With this ruling and the recent refusal of service to Sarah Sanders, I feel that we're moving backwards. I'm black. My wife is white. What's to stop a restaurant from saying "Sorry. We don't serve interracial couples." What's to stop a store from saying "You blacks are nothing but trouble. I'm not selling you that gun."

This is not good. Not good at all. Even if I disagree with somebody's lifestyle choices, religion, political views, etc. I still feel that their rights should not be compromised.

At the end of the day who cares though?

Is it wrong and stupid and the person saying all that a racist fuck? sure

But look on the flip side, we are in the world of social media, leave them a bad review and let the people crucify them by not going to those places to do their shopping. This is how a democracy works. Smart people will survive in business, racist pricks will not.

I know it still doesn't make it right, but I would rather see the person for who they are and give my money to a person who is accepting of others.

Same goes for this cake shop. I don't get why we still debating it a month later lol. There is 100s of cake shops, just go to another. Leave this one a bad review and watch it's business decline with time.

 

 

Mr_No said:
Even if I don't agree with the ruling, the business has the right to do what they want, even if it is due to religious reasons. The caveats of a free market.

However, as in any capitalist system, people need to vote with their wallets and not support this kind of behavior. They're masking their unwillingness and bigotry by religious reasons, and with that I disagree.

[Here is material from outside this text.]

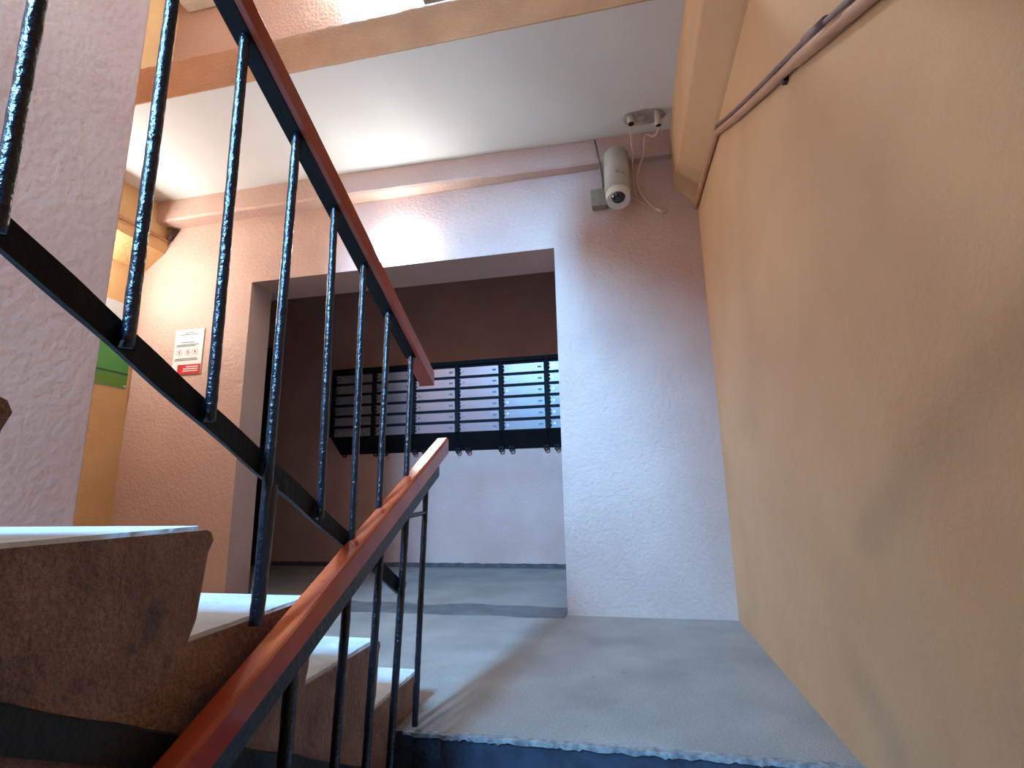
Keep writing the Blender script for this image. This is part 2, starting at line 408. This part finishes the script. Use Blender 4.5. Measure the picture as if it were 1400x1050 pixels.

I see where you guys are coming from with this, and it might work in today's day and age, I'm just wondering, how would you deal with it if people started discriminating for other religious reasons? Say for example, that an atheist decides not to serve Christians because he believes that religion is evil. I imagine you'd advocate for the same "vote with your wallet" approach or "leave a bad review" approach. Free market approaches, I get it. But with Christianity on the decline, and non-religious people making up 30% of the nation and growing, one day Christians could be a minority. Lets say this atheist exists in a future America where Christians are as common as Jews and Muslims are now. Non-religious people are the vast majority, and it's as common to look down upon it as it is to look down on gays now. If the atheist shop owner defines his religious stance as promoting non-religion, he could claim under this court decision that he should be able to discriminate against Christians for religious freedom reasons. Is that fair for the Christian? Shouldn't he be able to participate equally in society regardless of his religious views? You might say yes, but in this future, there probably wouldn't be much of an outcry, and the atheist would still get plenty of business because most people in this future aren't Christian, don't care, and many even look down on Christians. A free market solution will never come.

And don't try to answer this with "oh that'll never happen" because a) you don't know that and b) it's just a hypothetical to illustrate my point that the free market isn't always going to care enough to solve the problem. A fair democracy doesn't rely on the free market to enforce fairness, it lets everyone participate in society equally (unless someone violates someone else's rights, like a murderer, who then doesn't get to participate and is instead jailed).